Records
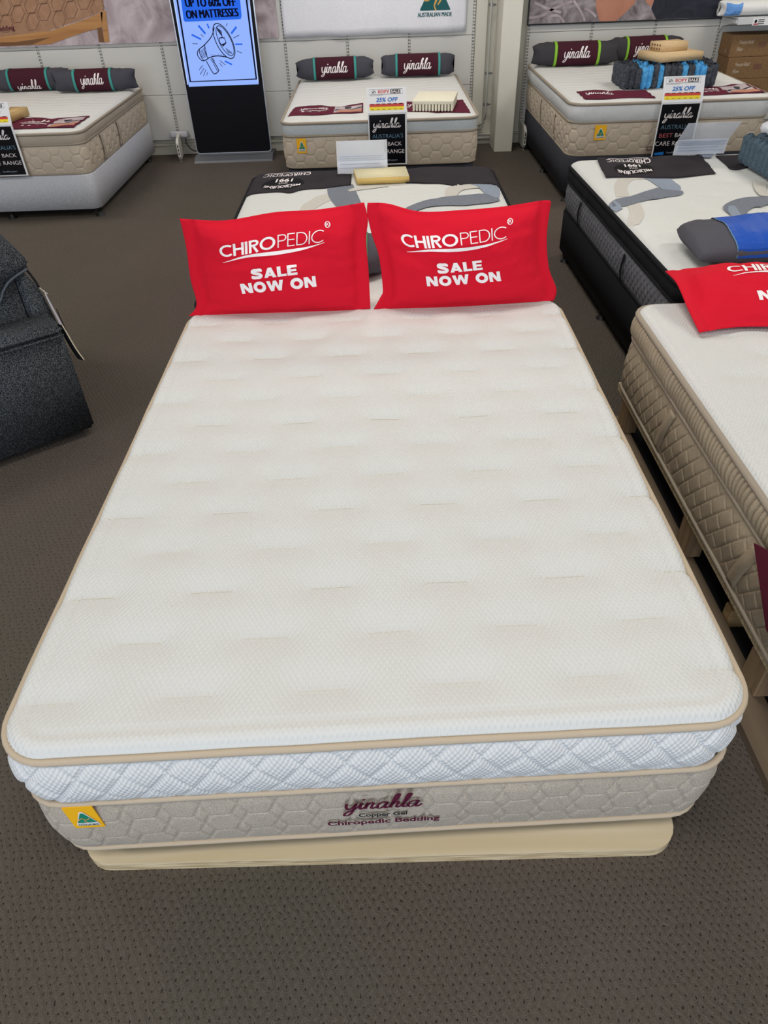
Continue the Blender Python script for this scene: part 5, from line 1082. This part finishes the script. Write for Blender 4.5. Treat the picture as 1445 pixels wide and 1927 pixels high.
V, F = tube_g(RL([(x, -.007, .488-.008*x) for x in np.linspace(0, .94, 12)]), .0045); ob('arm_seam', V, F, mk['chair'], rc)
soft('arm', [(.0, .035), (.95, .035), (.95, .53), (.0, .53)], .78, .95, mk['chair'], .02)
soft('back_shell', [(-.03, .06), (-.03, .45), (-.008, .61), (.03, .70), (.07, .70), (.07, .06)], .19, .77, mk['chair'], .015)
soft('back_cushion', [(.065, .2), (.055, .69), (.20, .74), (.36, .62), (.36, .2)], .20, .76, mk['chair'], .02)
soft('headrest_pillow', [(.004, .725), (.028, .70), (.085, .69), (.13, .655), (.17, .61), (.40, .56), (.46, .70), (.38, .88), (.16, .895), (.06, .83), (.012, .765)], .17, .79, mk['chair'], .012)
V, F = tube_g(RL(crom([(.02, .166, .716), (.066, .166, .700), (.104, .166, .682), (.136, .166, .652), (.160, .166, .620), (.22, .166, .595), (.30, .166, .575)], 5)), .005); ob('headrest_piping', V, F, fabric('grey_tweed_piping', srgb(62, 66, 72), srgb(96, 102, 110), 400), rc)
soft('seat_cushion', [(.30, .18), (.95, .18), (.97, .40), (.9, .46), (.30, .44)], .175, .775, mk['chair'], .04)
for a_, b_ in ((.08, .10), (.85, .10), (.08, .86), (.85, .86)):
    c = RL([(a_, b_, 0)])[0]; V, F = lathe_g([(.02, 0), (.024, .04)], c, 12); ob('foot', V, F, mk['foot_black'], rc)
V, F = tube_g(RL(crom([(.02, .21, .715), (.0, .21, .655), (-.008, .21, .62)], 6)), .005); ob('zip', V, F, mk['cable'], rc)
def card(label, pts, th, mat):
    P = np.array(pts, float); n = np.cross(P[1]-P[0], P[3]-P[0]); n /= np.linalg.norm(n); V = np.concatenate([RL(P), RL(P+n*th)])
    return V, [(0, 1, 2, 3), (7, 6, 5, 4), (0, 4, 5, 1), (1, 5, 6, 2), (2, 6, 7, 3), (3, 7, 4, 0)]
t = thing('swing_tag', 'white swing tag card hanging behind the dark grey recliner', 'tag', tuple(RL([(-.04, .25, .40)])[0]))
V, F = card('', [(-.018, .19, .585), (-.03, .26, .585), (-.055, .26, .42), (-.036, .19, .42)], .002, None); ob('card', V, F, plain('lilac_white_card', srgb(214, 212, 226), .5), t, False)
V, F = card('', [(-.040, .19, .52), (-.041, .192, .52), (-.050, .192, .42), (-.049, .19, .42)], .003, None); ob('card_fold', V, F, mk['black_print'], t, False)
V, F = tube_g(RL(crom([(-.008, .2, .62), (-.02, .2, .60), (-.03, .2, .588)], 5)), .002, 6); ob('cord', V, F, mk['thread'], t)
t = thing('dust_flap', 'cream edged fabric flap sticking out behind the recliner arm', 'fabric flap', tuple(RL([(-.03, .05, .33)])[0]))
g = RL(crom([(-.012, .02, .515), (-.022, .02, .46), (-.034, .02, .40), (-.050, .02, .345)], 6)); g2 = RL(crom([(-.004, .05, .515), (-.012, .05, .46), (-.022, .05, .40), (-.036, .05, .345)], 6))
V = np.concatenate([g, g2]); n = len(g); o = ob('flap', V, [(i, i+1, n+i+1, n+i) for i in range(n-1)], mk['black_band'], t); md = o.modifiers.new('s', 'SOLIDIFY'); md.thickness = .004
V, F = tube_g(g, .0025, 6); ob('flap_edge', V, F, plain('cream_edge', srgb(222, 208, 176), .8), t)
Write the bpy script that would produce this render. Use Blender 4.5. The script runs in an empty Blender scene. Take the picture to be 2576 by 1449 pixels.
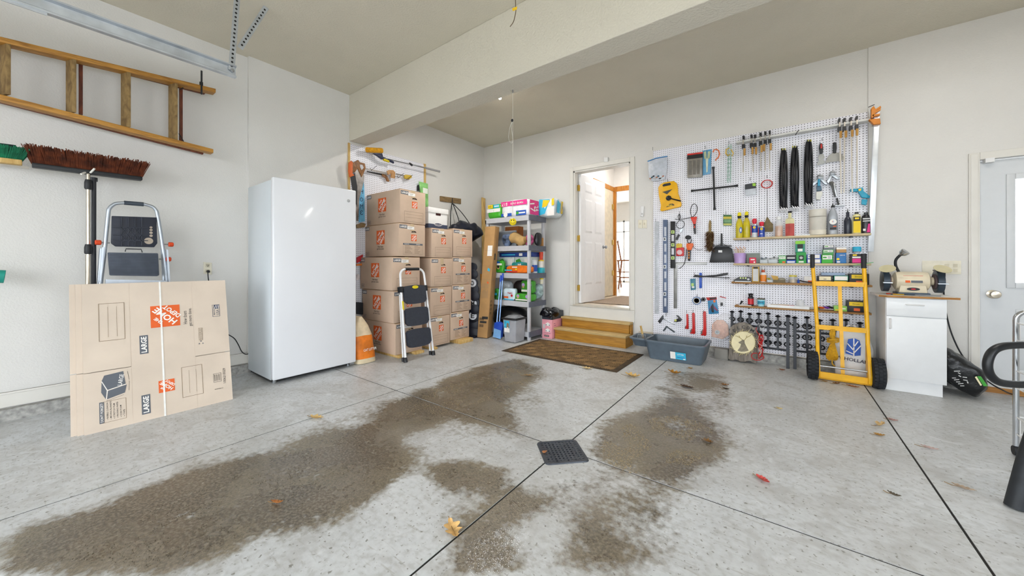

▸ Task to complete
Working from the material above, transcribe it exactly while omitting pictures.

▸ Expected answer
Continue the Blender Python script for this scene: part 5, from line 1082. This part finishes the script. Write for Blender 4.5. Treat the picture as 1445 pixels wide and 1927 pixels high.
V, F = tube_g(RL([(x, -.007, .488-.008*x) for x in np.linspace(0, .94, 12)]), .0045); ob('arm_seam', V, F, mk['chair'], rc)
soft('arm', [(.0, .035), (.95, .035), (.95, .53), (.0, .53)], .78, .95, mk['chair'], .02)
soft('back_shell', [(-.03, .06), (-.03, .45), (-.008, .61), (.03, .70), (.07, .70), (.07, .06)], .19, .77, mk['chair'], .015)
soft('back_cushion', [(.065, .2), (.055, .69), (.20, .74), (.36, .62), (.36, .2)], .20, .76, mk['chair'], .02)
soft('headrest_pillow', [(.004, .725), (.028, .70), (.085, .69), (.13, .655), (.17, .61), (.40, .56), (.46, .70), (.38, .88), (.16, .895), (.06, .83), (.012, .765)], .17, .79, mk['chair'], .012)
V, F = tube_g(RL(crom([(.02, .166, .716), (.066, .166, .700), (.104, .166, .682), (.136, .166, .652), (.160, .166, .620), (.22, .166, .595), (.30, .166, .575)], 5)), .005); ob('headrest_piping', V, F, fabric('grey_tweed_piping', srgb(62, 66, 72), srgb(96, 102, 110), 400), rc)
soft('seat_cushion', [(.30, .18), (.95, .18), (.97, .40), (.9, .46), (.30, .44)], .175, .775, mk['chair'], .04)
for a_, b_ in ((.08, .10), (.85, .10), (.08, .86), (.85, .86)):
    c = RL([(a_, b_, 0)])[0]; V, F = lathe_g([(.02, 0), (.024, .04)], c, 12); ob('foot', V, F, mk['foot_black'], rc)
V, F = tube_g(RL(crom([(.02, .21, .715), (.0, .21, .655), (-.008, .21, .62)], 6)), .005); ob('zip', V, F, mk['cable'], rc)
def card(label, pts, th, mat):
    P = np.array(pts, float); n = np.cross(P[1]-P[0], P[3]-P[0]); n /= np.linalg.norm(n); V = np.concatenate([RL(P), RL(P+n*th)])
    return V, [(0, 1, 2, 3), (7, 6, 5, 4), (0, 4, 5, 1), (1, 5, 6, 2), (2, 6, 7, 3), (3, 7, 4, 0)]
t = thing('swing_tag', 'white swing tag card hanging behind the dark grey recliner', 'tag', tuple(RL([(-.04, .25, .40)])[0]))
V, F = card('', [(-.018, .19, .585), (-.03, .26, .585), (-.055, .26, .42), (-.036, .19, .42)], .002, None); ob('card', V, F, plain('lilac_white_card', srgb(214, 212, 226), .5), t, False)
V, F = card('', [(-.040, .19, .52), (-.041, .192, .52), (-.050, .192, .42), (-.049, .19, .42)], .003, None); ob('card_fold', V, F, mk['black_print'], t, False)
V, F = tube_g(RL(crom([(-.008, .2, .62), (-.02, .2, .60), (-.03, .2, .588)], 5)), .002, 6); ob('cord', V, F, mk['thread'], t)
t = thing('dust_flap', 'cream edged fabric flap sticking out behind the recliner arm', 'fabric flap', tuple(RL([(-.03, .05, .33)])[0]))
g = RL(crom([(-.012, .02, .515), (-.022, .02, .46), (-.034, .02, .40), (-.050, .02, .345)], 6)); g2 = RL(crom([(-.004, .05, .515), (-.012, .05, .46), (-.022, .05, .40), (-.036, .05, .345)], 6))
V = np.concatenate([g, g2]); n = len(g); o = ob('flap', V, [(i, i+1, n+i+1, n+i) for i in range(n-1)], mk['black_band'], t); md = o.modifiers.new('s', 'SOLIDIFY'); md.thickness = .004
V, F = tube_g(g, .0025, 6); ob('flap_edge', V, F, plain('cream_edge', srgb(222, 208, 176), .8), t)
Write the bpy script that would produce this render. Use Blender 4.5. The script runs in an empty Blender scene. Take the picture to be 2576 by 1449 pixels.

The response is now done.